Supplied information

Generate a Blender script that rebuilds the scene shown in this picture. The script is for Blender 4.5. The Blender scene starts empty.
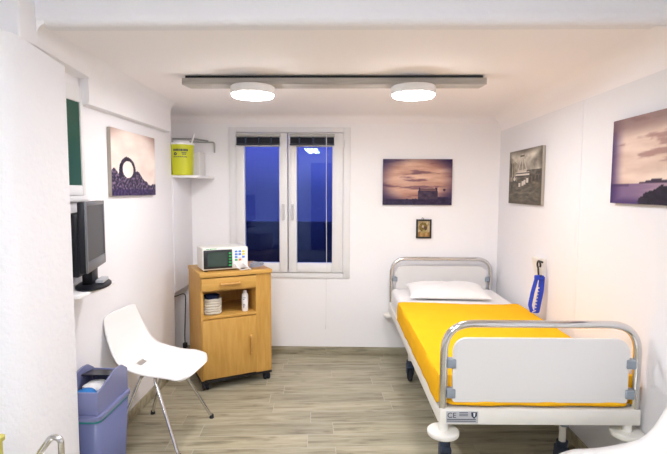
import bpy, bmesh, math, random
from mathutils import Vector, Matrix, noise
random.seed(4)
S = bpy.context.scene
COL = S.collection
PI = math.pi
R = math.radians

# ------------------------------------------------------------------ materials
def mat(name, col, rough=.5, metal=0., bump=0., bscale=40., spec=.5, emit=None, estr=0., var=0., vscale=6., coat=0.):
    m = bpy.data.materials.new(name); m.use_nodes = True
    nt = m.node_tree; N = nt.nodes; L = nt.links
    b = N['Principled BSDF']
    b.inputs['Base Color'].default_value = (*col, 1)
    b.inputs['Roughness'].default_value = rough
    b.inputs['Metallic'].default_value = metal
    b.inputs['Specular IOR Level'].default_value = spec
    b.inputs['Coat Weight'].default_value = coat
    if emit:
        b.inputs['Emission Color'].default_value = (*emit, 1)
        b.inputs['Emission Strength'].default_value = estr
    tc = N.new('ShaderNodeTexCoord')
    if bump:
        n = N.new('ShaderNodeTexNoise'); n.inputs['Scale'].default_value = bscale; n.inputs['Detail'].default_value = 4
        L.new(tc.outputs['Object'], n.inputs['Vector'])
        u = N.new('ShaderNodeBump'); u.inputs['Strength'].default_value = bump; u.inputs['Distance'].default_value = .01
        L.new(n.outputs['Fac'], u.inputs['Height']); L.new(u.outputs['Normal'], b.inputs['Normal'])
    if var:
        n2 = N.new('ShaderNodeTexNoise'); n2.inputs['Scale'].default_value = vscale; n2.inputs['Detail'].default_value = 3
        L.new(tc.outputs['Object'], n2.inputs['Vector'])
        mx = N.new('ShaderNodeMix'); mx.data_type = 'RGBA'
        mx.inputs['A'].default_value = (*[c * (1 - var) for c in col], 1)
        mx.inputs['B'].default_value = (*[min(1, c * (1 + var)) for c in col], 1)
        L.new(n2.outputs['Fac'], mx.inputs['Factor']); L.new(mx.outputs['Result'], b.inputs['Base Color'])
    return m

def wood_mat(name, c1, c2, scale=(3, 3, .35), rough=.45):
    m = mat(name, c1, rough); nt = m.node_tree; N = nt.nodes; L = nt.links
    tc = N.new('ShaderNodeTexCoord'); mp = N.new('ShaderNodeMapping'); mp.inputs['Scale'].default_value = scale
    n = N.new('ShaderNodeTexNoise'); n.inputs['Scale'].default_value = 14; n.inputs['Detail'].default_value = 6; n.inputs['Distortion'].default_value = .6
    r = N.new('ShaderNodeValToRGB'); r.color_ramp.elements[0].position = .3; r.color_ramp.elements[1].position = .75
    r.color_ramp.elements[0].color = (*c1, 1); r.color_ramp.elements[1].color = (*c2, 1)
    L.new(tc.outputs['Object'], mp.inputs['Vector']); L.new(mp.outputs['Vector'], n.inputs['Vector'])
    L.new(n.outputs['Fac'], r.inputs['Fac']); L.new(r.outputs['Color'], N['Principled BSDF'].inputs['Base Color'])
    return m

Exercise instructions
Omit the pictures and output all of the other material exactly.

Solution for this problem
Generate a Blender script that rebuilds the scene shown in this picture. The script is for Blender 4.5. The Blender scene starts empty.
import bpy, bmesh, math, random
from mathutils import Vector, Matrix, noise
random.seed(4)
S = bpy.context.scene
COL = S.collection
PI = math.pi
R = math.radians

# ------------------------------------------------------------------ materials
def mat(name, col, rough=.5, metal=0., bump=0., bscale=40., spec=.5, emit=None, estr=0., var=0., vscale=6., coat=0.):
    m = bpy.data.materials.new(name); m.use_nodes = True
    nt = m.node_tree; N = nt.nodes; L = nt.links
    b = N['Principled BSDF']
    b.inputs['Base Color'].default_value = (*col, 1)
    b.inputs['Roughness'].default_value = rough
    b.inputs['Metallic'].default_value = metal
    b.inputs['Specular IOR Level'].default_value = spec
    b.inputs['Coat Weight'].default_value = coat
    if emit:
        b.inputs['Emission Color'].default_value = (*emit, 1)
        b.inputs['Emission Strength'].default_value = estr
    tc = N.new('ShaderNodeTexCoord')
    if bump:
        n = N.new('ShaderNodeTexNoise'); n.inputs['Scale'].default_value = bscale; n.inputs['Detail'].default_value = 4
        L.new(tc.outputs['Object'], n.inputs['Vector'])
        u = N.new('ShaderNodeBump'); u.inputs['Strength'].default_value = bump; u.inputs['Distance'].default_value = .01
        L.new(n.outputs['Fac'], u.inputs['Height']); L.new(u.outputs['Normal'], b.inputs['Normal'])
    if var:
        n2 = N.new('ShaderNodeTexNoise'); n2.inputs['Scale'].default_value = vscale; n2.inputs['Detail'].default_value = 3
        L.new(tc.outputs['Object'], n2.inputs['Vector'])
        mx = N.new('ShaderNodeMix'); mx.data_type = 'RGBA'
        mx.inputs['A'].default_value = (*[c * (1 - var) for c in col], 1)
        mx.inputs['B'].default_value = (*[min(1, c * (1 + var)) for c in col], 1)
        L.new(n2.outputs['Fac'], mx.inputs['Factor']); L.new(mx.outputs['Result'], b.inputs['Base Color'])
    return m

def wood_mat(name, c1, c2, scale=(3, 3, .35), rough=.45):
    m = mat(name, c1, rough); nt = m.node_tree; N = nt.nodes; L = nt.links
    tc = N.new('ShaderNodeTexCoord'); mp = N.new('ShaderNodeMapping'); mp.inputs['Scale'].default_value = scale
    n = N.new('ShaderNodeTexNoise'); n.inputs['Scale'].default_value = 14; n.inputs['Detail'].default_value = 6; n.inputs['Distortion'].default_value = .6
    r = N.new('ShaderNodeValToRGB'); r.color_ramp.elements[0].position = .3; r.color_ramp.elements[1].position = .75
    r.color_ramp.elements[0].color = (*c1, 1); r.color_ramp.elements[1].color = (*c2, 1)
    L.new(tc.outputs['Object'], mp.inputs['Vector']); L.new(mp.outputs['Vector'], n.inputs['Vector'])
    L.new(n.outputs['Fac'], r.inputs['Fac']); L.new(r.outputs['Color'], N['Principled BSDF'].inputs['Base Color'])
    return m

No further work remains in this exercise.